“A Letter To My Nephew”

“And I remember with pain the tears which my hand or your grandmother’s hand so easily wiped away, but no one’s hand can wipe away those tears he sheds invisibly today which one hears in his laughter and in his speech and in his songs.”

It’s what hits closest to home that we, as humans, wish most to protect. In, “Letter to My Nephew,” by James Baldwin, all of the pain, the hope, the worry, the strength that has built up through his own struggle and experience comes out and works beautifully into a heartfelt piece of advice that Baldwin wanted to pass on to his young, developing, still open-hearted nephew. You can tell solely by his use of words how much thought and emotion is poured into effort. He warns and reminds his nephew of all the trouble he and people alike will always have to go through because of the stigmas and the stereotypes and the fear and whatnot that has built over years and years prior to his birth to bring immediate hatred towards his entire race. Baldwin pleads with his nephew, exclaiming “please try to remember that what they believe, as well as what they do and cause you to endure, does not testify to your inferiority, but to their inhumanity and fear.” He encourages a sense of faith and optimism instead of guilt and revenge against all the bad that could turn him so.

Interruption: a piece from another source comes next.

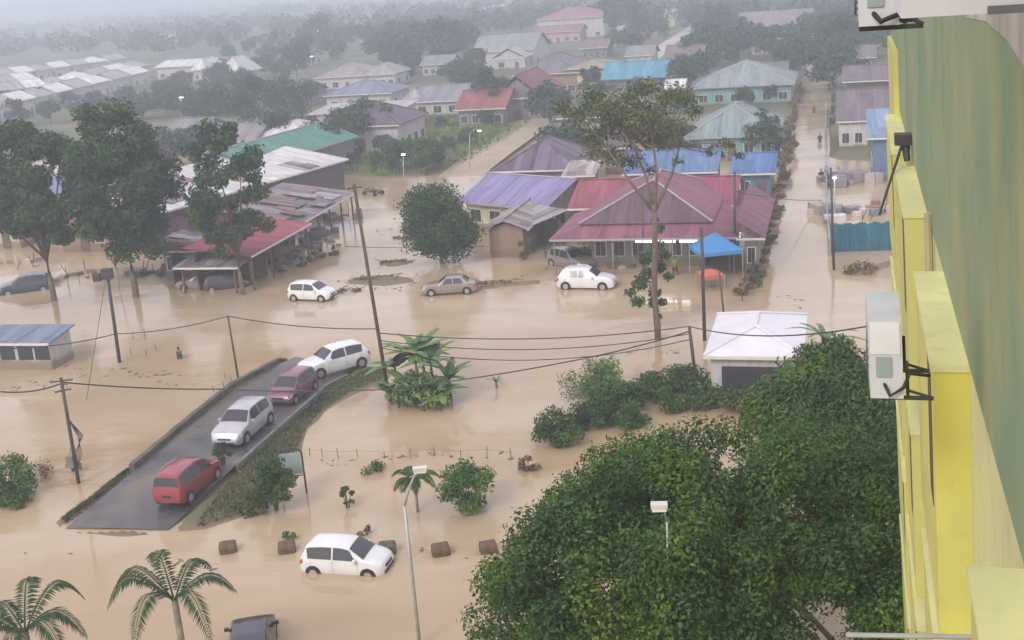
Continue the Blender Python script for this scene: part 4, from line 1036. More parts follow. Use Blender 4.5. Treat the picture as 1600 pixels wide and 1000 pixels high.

What gets me the most is the forgiving nature that Baldwin seems to carry. Despite all he has witnessed and been through, he still believes that the only way to bring the world back to good is to preach love and acceptance. He has a light quality to him, one that can only be known by what he’s been through himself yet he still knows passion and respect and tenderness for the people who have shown him so wrong. I feel it’s this kind of thinking that gets the world moving to a better place. It’s this kind of mentality that keeps us sane while everyone around us may not be, and it’s this kind of heart that knows how to love and be loved in a world that says otherwise. It’s individuals like Baldwin, intelligent, compassionate, still so deeply engrained with warmth in a cold society that can really make a change. He makes me feel this sort of way, and honored to be able to have read his innermost thoughts. It’s really something.